Era la fine del Quattrocento.
Un frate francescano, trovandosi a Gerusalemme nell’Orto dei Getsemani, raccolse un pezzo di legno d’ulivo e – colto da improvvisa ispirazione – ne intagliò la figura a grandezza naturale di un neonato: voleva raffigurare il Bambin Gesù, ma quando fu il momento di dipingergli il volto si rese conto che non sarebbe stato in grado di farcela da solo e così, prima di addormentarsi, pregò di essere aiutato dai Numi Celesti.
Svegliandosi la mattina dopo vide il bambinello non solo completamente dipinto (dagli Angeli, ovviamente), ma anche stretto in fasce come ogni neonato che si rispetti; solo che quelle erano di finissimo tessuto dorato.
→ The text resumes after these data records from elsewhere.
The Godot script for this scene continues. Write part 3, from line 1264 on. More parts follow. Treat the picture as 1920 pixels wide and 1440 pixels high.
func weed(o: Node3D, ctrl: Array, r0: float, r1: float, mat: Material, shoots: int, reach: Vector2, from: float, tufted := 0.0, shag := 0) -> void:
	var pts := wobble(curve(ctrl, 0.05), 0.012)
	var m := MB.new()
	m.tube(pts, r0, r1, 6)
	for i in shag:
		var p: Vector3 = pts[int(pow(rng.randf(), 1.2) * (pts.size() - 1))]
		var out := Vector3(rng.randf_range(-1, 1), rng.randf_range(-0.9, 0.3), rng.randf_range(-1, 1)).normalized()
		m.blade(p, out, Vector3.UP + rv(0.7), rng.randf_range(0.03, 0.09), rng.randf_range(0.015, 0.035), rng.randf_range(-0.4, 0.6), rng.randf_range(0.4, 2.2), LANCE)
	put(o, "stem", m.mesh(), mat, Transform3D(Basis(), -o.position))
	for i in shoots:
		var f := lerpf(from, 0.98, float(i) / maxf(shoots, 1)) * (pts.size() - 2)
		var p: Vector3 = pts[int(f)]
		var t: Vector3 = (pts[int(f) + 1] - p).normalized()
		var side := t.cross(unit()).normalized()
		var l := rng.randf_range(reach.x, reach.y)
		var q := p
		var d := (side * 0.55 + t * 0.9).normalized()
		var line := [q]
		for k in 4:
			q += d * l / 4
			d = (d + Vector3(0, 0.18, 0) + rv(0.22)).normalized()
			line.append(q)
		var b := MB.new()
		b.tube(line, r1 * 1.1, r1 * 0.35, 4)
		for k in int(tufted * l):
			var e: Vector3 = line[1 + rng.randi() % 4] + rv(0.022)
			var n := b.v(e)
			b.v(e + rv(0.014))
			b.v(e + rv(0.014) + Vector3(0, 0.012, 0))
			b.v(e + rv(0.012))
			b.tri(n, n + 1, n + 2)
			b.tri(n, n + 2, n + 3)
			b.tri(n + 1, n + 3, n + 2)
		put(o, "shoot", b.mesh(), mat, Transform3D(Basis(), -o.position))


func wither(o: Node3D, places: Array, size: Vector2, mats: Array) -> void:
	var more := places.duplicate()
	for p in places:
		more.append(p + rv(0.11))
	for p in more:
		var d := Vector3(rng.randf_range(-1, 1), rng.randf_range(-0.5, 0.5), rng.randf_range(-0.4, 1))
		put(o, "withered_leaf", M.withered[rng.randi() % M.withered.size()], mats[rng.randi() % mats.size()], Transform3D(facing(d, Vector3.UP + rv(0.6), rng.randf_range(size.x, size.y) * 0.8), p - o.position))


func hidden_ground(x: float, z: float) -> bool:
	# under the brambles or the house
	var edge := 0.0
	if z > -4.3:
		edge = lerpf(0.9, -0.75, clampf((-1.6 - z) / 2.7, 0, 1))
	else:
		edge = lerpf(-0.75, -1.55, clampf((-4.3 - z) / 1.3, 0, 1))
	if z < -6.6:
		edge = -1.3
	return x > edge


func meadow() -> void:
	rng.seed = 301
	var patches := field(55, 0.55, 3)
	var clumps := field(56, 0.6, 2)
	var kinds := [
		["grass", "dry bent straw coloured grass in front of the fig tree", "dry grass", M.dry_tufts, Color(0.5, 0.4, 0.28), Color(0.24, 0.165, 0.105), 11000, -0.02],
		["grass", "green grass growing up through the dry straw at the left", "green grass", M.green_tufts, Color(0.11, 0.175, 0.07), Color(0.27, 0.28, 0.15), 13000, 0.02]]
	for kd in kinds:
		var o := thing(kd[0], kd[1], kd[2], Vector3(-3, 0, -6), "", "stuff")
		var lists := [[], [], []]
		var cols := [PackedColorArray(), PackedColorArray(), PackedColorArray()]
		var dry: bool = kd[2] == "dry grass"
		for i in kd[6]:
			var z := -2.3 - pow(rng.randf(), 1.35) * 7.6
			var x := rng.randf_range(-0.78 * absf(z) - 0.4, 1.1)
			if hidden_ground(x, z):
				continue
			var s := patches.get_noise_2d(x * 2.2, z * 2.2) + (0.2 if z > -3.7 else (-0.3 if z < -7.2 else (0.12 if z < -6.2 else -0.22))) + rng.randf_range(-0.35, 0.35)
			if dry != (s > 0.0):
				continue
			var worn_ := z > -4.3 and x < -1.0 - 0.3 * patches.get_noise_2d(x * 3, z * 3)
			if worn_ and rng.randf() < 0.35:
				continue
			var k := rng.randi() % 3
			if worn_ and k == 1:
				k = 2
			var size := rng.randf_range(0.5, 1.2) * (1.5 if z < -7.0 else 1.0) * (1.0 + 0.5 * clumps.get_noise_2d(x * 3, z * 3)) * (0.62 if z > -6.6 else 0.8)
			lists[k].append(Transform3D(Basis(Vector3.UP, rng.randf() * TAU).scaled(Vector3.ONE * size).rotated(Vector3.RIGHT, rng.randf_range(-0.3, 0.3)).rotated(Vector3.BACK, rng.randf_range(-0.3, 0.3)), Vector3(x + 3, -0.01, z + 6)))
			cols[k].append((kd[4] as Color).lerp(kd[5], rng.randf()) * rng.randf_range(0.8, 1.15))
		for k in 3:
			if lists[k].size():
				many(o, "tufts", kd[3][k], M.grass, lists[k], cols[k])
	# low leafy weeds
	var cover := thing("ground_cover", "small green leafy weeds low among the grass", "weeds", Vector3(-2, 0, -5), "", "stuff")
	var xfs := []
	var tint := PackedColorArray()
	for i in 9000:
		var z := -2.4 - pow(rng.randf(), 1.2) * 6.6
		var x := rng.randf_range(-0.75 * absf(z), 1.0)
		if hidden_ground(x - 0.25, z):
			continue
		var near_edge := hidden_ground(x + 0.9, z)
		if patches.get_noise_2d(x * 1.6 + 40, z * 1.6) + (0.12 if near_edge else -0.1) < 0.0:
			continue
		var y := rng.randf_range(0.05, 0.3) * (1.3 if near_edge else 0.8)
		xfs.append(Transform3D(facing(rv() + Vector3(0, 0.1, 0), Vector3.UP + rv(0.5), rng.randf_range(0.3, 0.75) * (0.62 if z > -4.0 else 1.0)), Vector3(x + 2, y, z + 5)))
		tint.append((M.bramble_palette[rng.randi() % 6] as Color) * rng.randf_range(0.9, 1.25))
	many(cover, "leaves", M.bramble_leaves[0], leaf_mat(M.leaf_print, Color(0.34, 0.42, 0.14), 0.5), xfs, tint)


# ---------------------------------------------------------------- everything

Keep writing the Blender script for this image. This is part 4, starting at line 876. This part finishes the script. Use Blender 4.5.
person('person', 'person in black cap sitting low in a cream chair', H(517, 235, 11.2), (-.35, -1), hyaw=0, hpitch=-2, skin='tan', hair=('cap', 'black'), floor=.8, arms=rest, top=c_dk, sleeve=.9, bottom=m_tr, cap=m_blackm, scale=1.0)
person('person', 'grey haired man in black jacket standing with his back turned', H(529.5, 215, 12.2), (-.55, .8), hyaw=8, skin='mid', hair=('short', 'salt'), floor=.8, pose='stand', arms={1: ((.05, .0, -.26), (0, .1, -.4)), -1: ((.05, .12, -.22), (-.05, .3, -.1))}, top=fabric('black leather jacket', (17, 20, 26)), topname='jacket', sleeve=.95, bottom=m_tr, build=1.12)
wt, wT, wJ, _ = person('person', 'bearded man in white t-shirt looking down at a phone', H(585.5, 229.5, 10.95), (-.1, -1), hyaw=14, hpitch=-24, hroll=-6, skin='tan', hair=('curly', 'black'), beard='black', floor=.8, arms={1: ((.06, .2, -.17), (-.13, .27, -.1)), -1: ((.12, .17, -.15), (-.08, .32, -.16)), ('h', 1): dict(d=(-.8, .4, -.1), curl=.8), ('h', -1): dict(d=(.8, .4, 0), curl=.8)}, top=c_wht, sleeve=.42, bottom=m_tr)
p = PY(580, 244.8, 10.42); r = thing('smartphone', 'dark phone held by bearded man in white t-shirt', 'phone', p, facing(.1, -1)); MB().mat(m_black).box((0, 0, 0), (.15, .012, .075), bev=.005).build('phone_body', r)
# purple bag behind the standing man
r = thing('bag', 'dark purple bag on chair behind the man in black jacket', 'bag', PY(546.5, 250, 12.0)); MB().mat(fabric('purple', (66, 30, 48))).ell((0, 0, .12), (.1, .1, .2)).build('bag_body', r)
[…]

Nel ‘500 lo portò con sé nel viaggio per mare che avrebbe dovuto condurlo a Roma, ma una tempesta fece affondare la nave; il Bambinello però riuscì prodigiosamente a raggiungere una spiaggia del Tirreno e da lì la chiesa dell’Ara Coeli, dove divenne immediatamente amatissimo oggetto di culto popolare.
Ridonava la salute ai malati, quell’infante di legno che i romani chiamarono da subito “er Pupo dell’Aracèli”; si diceva che, portato al cospetto d’un moribondo, le sue piccole labbra si colorassero di rosso vivo in caso di guarigione o impallidissero sino a diventar bianche se non c’era nulla da fare. Ma il più delle volte, dicevano, guariva.
Il Principe di Torlonia gli mise a disposizione una lussuosa carrozza che a gran velocità, a qualunque ora del giorno e della notte, attraversava le strade romane accompagnando il Bambino al domicilio dei malati più gravi.
Una di questi, giovane e ricca straniera, lo volle sempre con sé: fece fare una copia perfetta della statuetta e quando i frati tornarono a riprendere il Pupo, gliela consegnò.
Questi non si accorsero dello scambio, ma la stessa notte il portone della chiesa venne percosso da un bussare violentissimo; corsi ad aprire, i frati si trovarono di fronte un neonato piangente: il loro Bambino, quello autentico, che era tornato a casa da solo.
Col passare del tempo le sue fasce si coprirono di gioielli e pietre preziose, tutti ex voto.
Questo ovviamente ispirava pensieri ben poco santi tanto che i diaristi della chiesa dovettero più volte annotare tentativi di furto andati a vuoto o altri riusciti, come quelli del Natale del 1738 quando il Bambino, porto ai fedeli perché potessero baciarlo, tornò fra le mani del Celebrante quasi spoglio dei preziosi, staccati a morsi da baci troppo entusiasti.
Continuando i miracoli, aumentò la fama del Pupo; iniziarono ad arrivare lettere da ogni nazione, scritte soprattutto da piccoli malati che imploravano una grazia. Divenne ovunque simbolo di serenità: un culto affettuoso, ingenuo e dominato dalla tenerezza, che andava e va al di là del senso religioso.
Quel Bimbo è soprattutto un bambino, l’Indifeso che difende i più deboli: chi infatti è più debole di un malato?
Tutto questo sino al febbraio del 1994, quando qualcuno decise di rubarlo.
La notizia del “rapimento” finì sulle pagine dei giornali e nei notiziari di tutto mondo. Persino la Criminalità Organizzata si mise in moto, per tentare di ritrovarlo: ma inutilmente.
Sono passati 17 anni e di lui non si hanno ancora notizie; quello che vediamo oggi è una copia.
Però le preghiere non smettono, nemmeno la fede.
Forse rimane la speranza che er Pupo dell’Ara Coeli ritorni come secoli prima da solo, bussando un’altra volta fortissimo a quel portone, in un nuovo miracolo.